Lee Smith, tablet magazine Dec 2023
“By promoting the Palestinians’ cause [in the 1970s], the Europeans joined them in creating the prototype of ‘Third World man.’ The collaboration served the narcissism of Western elites, and the political ambitions of the Western-educated elites of the ‘decolonized’ world who weaponized their resentment to extract money and arms from their onetime overlords. A century removed from the apex of their strength, and their will to defend a civilization built by better men long depleted, Western elites’ self-image is sustained by Third World man. By attributing to Westerners responsibility for his suffering, Third World man fathoms the reservoir of their once formidable power and hints they may again someday be replenished… Western vanity [is] the source of Third World man’s magic.
Polish psychiatrist Andrzej Lobaczewski… argued that what he called macrosocial evil is the function of pathologically evil individuals. They disguise their true ambitions for power, wealth, and notoriety behind ideology, using terms like ‘social justice’ which are vague enough to convey the righting of wrongs, to animate social movements united by grievance. Inside these movements, genuine psychopaths and those who adapt most easily to a pathological order rise to positions of power and influence. Evangelizing on behalf of deviant and destructive causes and desecrating, or criminalizing, what is true, beautiful, and natural, in turn lays waste to social structures, institutions, industries, entire nations. The rise of the Empire of Palestine represents this pathological process on a global scale…
The Empire of Palestine is a… forgery. A postcard from the continent of unreason… everywhere you look the mark of civilizational suicide is on the horizon as Western elites assemble under the imperial banner.

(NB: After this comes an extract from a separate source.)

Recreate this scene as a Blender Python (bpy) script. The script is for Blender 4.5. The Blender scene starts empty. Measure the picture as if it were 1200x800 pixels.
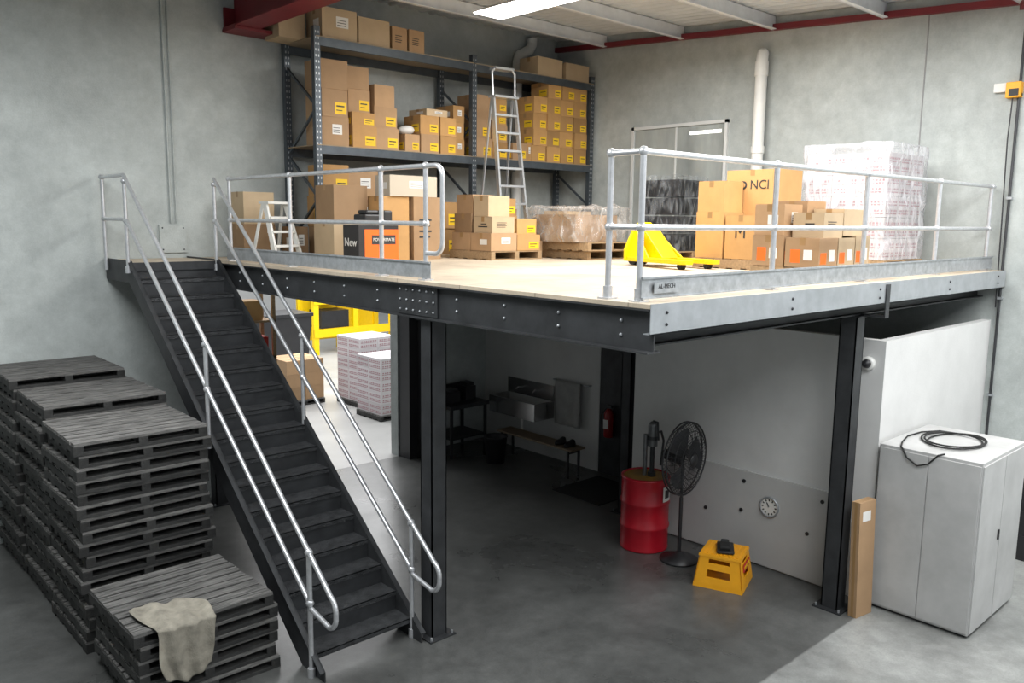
import bpy, math, random
from mathutils import Vector, Matrix, noise
random.seed(4)
SC=bpy.context.scene
COL=bpy.context.collection
H=3.35; BW=7.5; RW=6.78
# ---------------------------------------------------------------- materials
MATS={}
def mat(name,col,rough=0.6,metal=0.0,var=0.0,scale=6.0,bump=0.0,bscale=None,rnd=0.0,detail=6,stretch=None,emit=None):
    if name in MATS: return MATS[name]
    m=bpy.data.materials.new(name); m.use_nodes=True; nt=m.node_tree; N=nt.nodes; L=nt.links
    b=N['Principled BSDF']; b.inputs['Roughness'].default_value=rough; b.inputs['Metallic'].default_value=metal
    c=(*col,1)
    tc=N.new('ShaderNodeTexCoord'); src=tc.outputs['Object']
    if stretch:
        mp=N.new('ShaderNodeMapping'); mp.inputs['Scale'].default_value=stretch; L.new(src,mp.inputs[0]); src=mp.outputs[0]
    nz=N.new('ShaderNodeTexNoise'); nz.inputs['Scale'].default_value=scale; nz.inputs['Detail'].default_value=detail; nz.inputs['Roughness'].default_value=.6
    L.new(src,nz.inputs['Vector'])
    rp=N.new('ShaderNodeMapRange'); rp.inputs[1].default_value=.3; rp.inputs[2].default_value=.7
    rp.inputs[3].default_value=1-var; rp.inputs[4].default_value=1+var
    L.new(nz.outputs[0],rp.inputs[0]); fac=rp.outputs[0]
    if rnd>0:
        oi=N.new('ShaderNodeObjectInfo'); r2=N.new('ShaderNodeMapRange'); r2.inputs[3].default_value=1-rnd; r2.inputs[4].default_value=1+rnd
        L.new(oi.outputs['Random'],r2.inputs[0]); mu=N.new('ShaderNodeMath'); mu.operation='MULTIPLY'
        L.new(fac,mu.inputs[0]); L.new(r2.outputs[0],mu.inputs[1]); fac=mu.outputs[0]
    vm=N.new('ShaderNodeVectorMath'); vm.operation='SCALE'; vm.inputs[0].default_value=col; L.new(fac,vm.inputs['Scale'])
    L.new(vm.outputs[0],b.inputs['Base Color'])
    if bump>0:
        n2=N.new('ShaderNodeTexNoise'); n2.inputs['Scale'].default_value=bscale or scale*6; n2.inputs['Detail'].default_value=4
        L.new(src,n2.inputs['Vector']); bp=N.new('ShaderNodeBump'); bp.inputs['Strength'].default_value=bump; bp.inputs['Distance'].default_value=.02
        L.new(n2.outputs[0],bp.inputs['Height']); L.new(bp.outputs[0],b.inputs['Normal'])
    if emit:
        b.inputs['Emission Color'].default_value=c; b.inputs['Emission Strength'].default_value=emit
    MATS[name]=m; return m
def concrete(name,base,amp,rough,patch=None,bump=.15,big=.35,joints=None):
    m=bpy.data.materials.new(name); m.use_nodes=True; nt=m.node_tree; N=nt.nodes; L=nt.links
    b=N['Principled BSDF']; b.inputs['Roughness'].default_value=rough
    tc=N.new('ShaderNodeTexCoord'); src=tc.outputs['Object']
    n1=N.new('ShaderNodeTexNoise'); n1.inputs['Scale'].default_value=big; n1.inputs['Detail'].default_value=9; n1.inputs['Roughness'].default_value=.62; n1.inputs['Distortion'].default_value=.4
    n2=N.new('ShaderNodeTexNoise'); n2.inputs['Scale'].default_value=5; n2.inputs['Detail'].default_value=8; n2.inputs['Roughness'].default_value=.7
    n3=N.new('ShaderNodeTexNoise'); n3.inputs['Scale'].default_value=60; n3.inputs['Detail'].default_value=3
    for n in (n1,n2,n3): L.new(src,n.inputs['Vector'])
    def mr(s,a,c,lo,hi):
        r=N.new('ShaderNodeMapRange'); r.inputs[1].default_value=a; r.inputs[2].default_value=c; r.inputs[3].default_value=lo; r.inputs[4].default_value=hi; L.new(s,r.inputs[0]); return r.outputs[0]
    def mul(a,c):
        u=N.new('ShaderNodeMath'); u.operation='MULTIPLY'; L.new(a,u.inputs[0]); L.new(c,u.inputs[1]); return u.outputs[0]
    f=mul(mul(mr(n1.outputs[0],.3,.7,1-amp,1+amp),mr(n2.outputs[0],.3,.7,1-amp*.45,1+amp*.45)),mr(n3.outputs[0],.3,.7,1-amp*.15,1+amp*.15))
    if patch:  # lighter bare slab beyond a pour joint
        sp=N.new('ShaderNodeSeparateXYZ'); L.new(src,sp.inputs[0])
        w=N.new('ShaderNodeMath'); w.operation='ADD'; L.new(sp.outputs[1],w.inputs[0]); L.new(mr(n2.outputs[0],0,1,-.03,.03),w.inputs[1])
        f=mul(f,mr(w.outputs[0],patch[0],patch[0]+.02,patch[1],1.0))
    if joints: # sheet joints of the decking
        br=N.new('ShaderNodeTexBrick'); br.inputs['Scale'].default_value=1; br.inputs['Brick Width'].default_value=3.6; br.inputs['Row Height'].default_value=.9; br.inputs['Mortar Size'].default_value=.006
        br.inputs['Color1'].default_value=(1,1,1,1); br.inputs['Color2'].default_value=(.93,.93,.93,1); br.inputs['Mortar'].default_value=(.6,.6,.6,1); L.new(src,br.inputs['Vector'])
        bw=N.new('ShaderNodeRGBToBW'); L.new(br.outputs[0],bw.inputs[0]); f=mul(f,bw.outputs[0])
    vm=N.new('ShaderNodeVectorMath'); vm.operation='SCALE'; vm.inputs[0].default_value=base; L.new(f,vm.inputs['Scale']); L.new(vm.outputs[0],b.inputs['Base Color'])
    L.new(mr(n1.outputs[0],.3,.7,rough-.10,rough+.10),b.inputs['Roughness'])
    bp=N.new('ShaderNodeBump'); bp.inputs['Strength'].default_value=bump; bp.inputs['Distance'].default_value=.01; L.new(n3.outputs[0],bp.inputs['Height']); L.new(bp.outputs[0],b.inputs['Normal'])
    MATS[name]=m; return m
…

Flown in European capitals and university campuses, it represents the longings of a powerful faction within the West of those exhausted by life and wanting one last time to feel something like life coursing through their veins as they await the cleansing fire, redemption culminating in the coup de grace.”
@Cameron,
You commented “… fascism is a combination of capitalism & socialism…”

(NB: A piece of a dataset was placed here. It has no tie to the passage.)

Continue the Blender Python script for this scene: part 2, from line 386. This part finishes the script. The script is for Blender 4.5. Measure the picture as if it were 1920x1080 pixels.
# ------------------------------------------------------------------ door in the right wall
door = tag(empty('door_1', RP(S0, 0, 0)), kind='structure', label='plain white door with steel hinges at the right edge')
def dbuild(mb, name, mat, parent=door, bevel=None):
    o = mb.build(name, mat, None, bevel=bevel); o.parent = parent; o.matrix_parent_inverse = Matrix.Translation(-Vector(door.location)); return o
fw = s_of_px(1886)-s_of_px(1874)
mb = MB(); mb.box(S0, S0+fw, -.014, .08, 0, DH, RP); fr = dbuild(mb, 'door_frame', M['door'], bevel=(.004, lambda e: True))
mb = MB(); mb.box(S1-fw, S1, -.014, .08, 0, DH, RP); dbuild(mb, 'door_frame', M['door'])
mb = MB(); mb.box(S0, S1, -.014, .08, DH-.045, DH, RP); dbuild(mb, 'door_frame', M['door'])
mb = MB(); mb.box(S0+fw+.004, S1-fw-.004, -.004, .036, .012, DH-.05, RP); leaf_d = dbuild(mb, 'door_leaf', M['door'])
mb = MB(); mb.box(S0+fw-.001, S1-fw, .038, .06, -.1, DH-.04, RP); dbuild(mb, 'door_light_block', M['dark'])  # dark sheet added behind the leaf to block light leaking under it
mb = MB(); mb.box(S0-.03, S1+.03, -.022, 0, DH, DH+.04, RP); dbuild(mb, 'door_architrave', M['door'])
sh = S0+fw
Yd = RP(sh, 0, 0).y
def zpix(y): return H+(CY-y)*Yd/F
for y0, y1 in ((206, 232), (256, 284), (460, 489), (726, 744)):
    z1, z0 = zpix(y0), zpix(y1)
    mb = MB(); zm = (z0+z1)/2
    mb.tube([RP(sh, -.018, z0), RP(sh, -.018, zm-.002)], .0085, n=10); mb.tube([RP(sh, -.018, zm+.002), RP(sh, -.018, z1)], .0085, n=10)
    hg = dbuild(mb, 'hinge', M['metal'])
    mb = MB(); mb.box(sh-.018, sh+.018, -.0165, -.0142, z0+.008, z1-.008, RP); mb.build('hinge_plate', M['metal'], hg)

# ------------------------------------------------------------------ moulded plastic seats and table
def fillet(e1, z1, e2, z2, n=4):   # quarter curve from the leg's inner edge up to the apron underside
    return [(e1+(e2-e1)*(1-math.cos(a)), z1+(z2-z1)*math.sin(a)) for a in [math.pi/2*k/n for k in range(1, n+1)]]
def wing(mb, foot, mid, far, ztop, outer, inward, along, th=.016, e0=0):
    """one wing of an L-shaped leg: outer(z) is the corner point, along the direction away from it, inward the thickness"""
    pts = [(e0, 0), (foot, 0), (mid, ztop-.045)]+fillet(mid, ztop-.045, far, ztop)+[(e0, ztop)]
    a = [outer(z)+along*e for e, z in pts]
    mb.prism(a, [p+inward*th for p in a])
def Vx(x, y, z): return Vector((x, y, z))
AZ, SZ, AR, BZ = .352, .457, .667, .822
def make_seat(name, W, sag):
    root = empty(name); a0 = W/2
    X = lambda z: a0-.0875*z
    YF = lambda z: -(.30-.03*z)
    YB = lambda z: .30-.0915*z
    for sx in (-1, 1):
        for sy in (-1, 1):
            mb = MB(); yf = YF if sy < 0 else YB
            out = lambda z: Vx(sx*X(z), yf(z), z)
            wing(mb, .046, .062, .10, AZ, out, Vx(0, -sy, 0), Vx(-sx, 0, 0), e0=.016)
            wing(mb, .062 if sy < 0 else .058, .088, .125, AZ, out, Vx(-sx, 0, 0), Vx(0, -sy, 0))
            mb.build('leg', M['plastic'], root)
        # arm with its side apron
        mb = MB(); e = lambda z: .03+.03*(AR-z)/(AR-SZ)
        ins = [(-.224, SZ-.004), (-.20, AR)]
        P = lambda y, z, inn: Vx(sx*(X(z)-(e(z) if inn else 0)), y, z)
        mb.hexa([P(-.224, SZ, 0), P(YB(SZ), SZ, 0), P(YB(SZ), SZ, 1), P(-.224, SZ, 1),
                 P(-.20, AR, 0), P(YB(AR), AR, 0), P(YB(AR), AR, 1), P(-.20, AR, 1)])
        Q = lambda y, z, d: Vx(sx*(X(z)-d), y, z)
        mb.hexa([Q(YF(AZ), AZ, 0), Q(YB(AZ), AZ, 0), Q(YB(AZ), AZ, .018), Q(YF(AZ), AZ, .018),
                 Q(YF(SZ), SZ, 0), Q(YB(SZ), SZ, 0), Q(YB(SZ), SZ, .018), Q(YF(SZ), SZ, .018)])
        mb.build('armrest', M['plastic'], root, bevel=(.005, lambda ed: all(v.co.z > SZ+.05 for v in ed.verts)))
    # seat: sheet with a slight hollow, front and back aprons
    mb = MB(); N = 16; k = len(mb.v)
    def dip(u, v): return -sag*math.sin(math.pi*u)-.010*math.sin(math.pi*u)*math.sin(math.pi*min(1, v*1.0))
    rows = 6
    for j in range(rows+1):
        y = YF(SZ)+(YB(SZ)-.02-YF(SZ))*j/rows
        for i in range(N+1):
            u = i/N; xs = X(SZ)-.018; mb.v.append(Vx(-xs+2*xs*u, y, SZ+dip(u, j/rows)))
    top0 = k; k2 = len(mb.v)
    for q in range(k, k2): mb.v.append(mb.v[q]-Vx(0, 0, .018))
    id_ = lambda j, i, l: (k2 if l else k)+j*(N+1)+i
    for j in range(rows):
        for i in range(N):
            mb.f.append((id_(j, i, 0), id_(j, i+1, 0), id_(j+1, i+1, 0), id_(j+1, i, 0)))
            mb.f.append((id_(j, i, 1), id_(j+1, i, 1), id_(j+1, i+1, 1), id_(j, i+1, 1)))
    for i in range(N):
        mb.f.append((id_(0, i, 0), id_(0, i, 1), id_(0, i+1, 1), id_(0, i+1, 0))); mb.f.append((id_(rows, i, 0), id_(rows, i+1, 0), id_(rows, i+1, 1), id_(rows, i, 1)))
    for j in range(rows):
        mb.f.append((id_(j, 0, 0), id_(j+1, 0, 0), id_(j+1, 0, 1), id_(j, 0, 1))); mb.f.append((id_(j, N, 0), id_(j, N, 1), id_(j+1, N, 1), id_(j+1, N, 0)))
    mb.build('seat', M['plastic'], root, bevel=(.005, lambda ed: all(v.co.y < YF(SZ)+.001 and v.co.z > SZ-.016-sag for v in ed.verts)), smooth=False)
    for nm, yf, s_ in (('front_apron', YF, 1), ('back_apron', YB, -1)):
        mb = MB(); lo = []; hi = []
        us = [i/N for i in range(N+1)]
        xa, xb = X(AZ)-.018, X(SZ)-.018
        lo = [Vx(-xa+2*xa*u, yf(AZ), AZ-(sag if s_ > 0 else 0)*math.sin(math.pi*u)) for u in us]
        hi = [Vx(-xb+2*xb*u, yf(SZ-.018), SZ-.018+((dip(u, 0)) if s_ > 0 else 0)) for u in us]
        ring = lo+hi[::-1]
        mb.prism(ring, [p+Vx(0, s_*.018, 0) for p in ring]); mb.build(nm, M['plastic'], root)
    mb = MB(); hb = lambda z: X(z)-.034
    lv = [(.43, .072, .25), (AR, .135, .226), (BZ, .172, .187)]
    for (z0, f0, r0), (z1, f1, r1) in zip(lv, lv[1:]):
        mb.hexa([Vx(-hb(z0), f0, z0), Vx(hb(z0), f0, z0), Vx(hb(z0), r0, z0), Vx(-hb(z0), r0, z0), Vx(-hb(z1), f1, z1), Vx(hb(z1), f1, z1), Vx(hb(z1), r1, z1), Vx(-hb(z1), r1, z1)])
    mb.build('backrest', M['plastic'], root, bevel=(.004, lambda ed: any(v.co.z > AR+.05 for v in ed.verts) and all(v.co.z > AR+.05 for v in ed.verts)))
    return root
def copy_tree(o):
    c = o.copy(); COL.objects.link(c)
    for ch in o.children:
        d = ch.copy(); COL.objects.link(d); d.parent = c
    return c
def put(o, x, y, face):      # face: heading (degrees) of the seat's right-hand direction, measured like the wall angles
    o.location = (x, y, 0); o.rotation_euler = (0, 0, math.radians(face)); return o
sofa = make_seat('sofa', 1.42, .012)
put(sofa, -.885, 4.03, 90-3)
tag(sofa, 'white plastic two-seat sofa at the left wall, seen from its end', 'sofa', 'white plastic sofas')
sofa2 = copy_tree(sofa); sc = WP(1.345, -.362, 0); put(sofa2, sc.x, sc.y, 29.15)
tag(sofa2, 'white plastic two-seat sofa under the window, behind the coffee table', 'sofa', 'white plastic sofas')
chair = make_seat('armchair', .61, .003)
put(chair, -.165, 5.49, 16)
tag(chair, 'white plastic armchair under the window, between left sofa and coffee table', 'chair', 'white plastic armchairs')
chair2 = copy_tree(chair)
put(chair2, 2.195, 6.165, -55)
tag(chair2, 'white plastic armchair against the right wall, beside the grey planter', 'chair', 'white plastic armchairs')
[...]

That is incorrect. Fascism, like Socialism and Communism, is based upon the denial of private property rights. Fascism permits the surface appearance of private property ownership while the State controls–thereby factually owns–the property. Socialism and Communism flat-out deny private property rights, making no pretense of private ownership. These three expressions of Statism are antithetical to Capitalism, which is based upon private property rights, which make possible the physical exercise of all of one’s other legitimate individual rights, to wit: self-ownership and bodily autonomy; personal liberty; privacy; self-defense; ownership and bearing of any and all types of weapons in any quantity; freedom of speech in all forms; freedom of association; freedom of non-association, including peaceful discrimination for any reason whatsoever; and freedom of contract. Theocracy is a religious expression of Statism that denies those same rights. Atheism, properly understood, is a metaphysical position, not a political one. Statists politicize it by coercively imposing it upon people, as Bolsheviks did when they established Soviet Russia.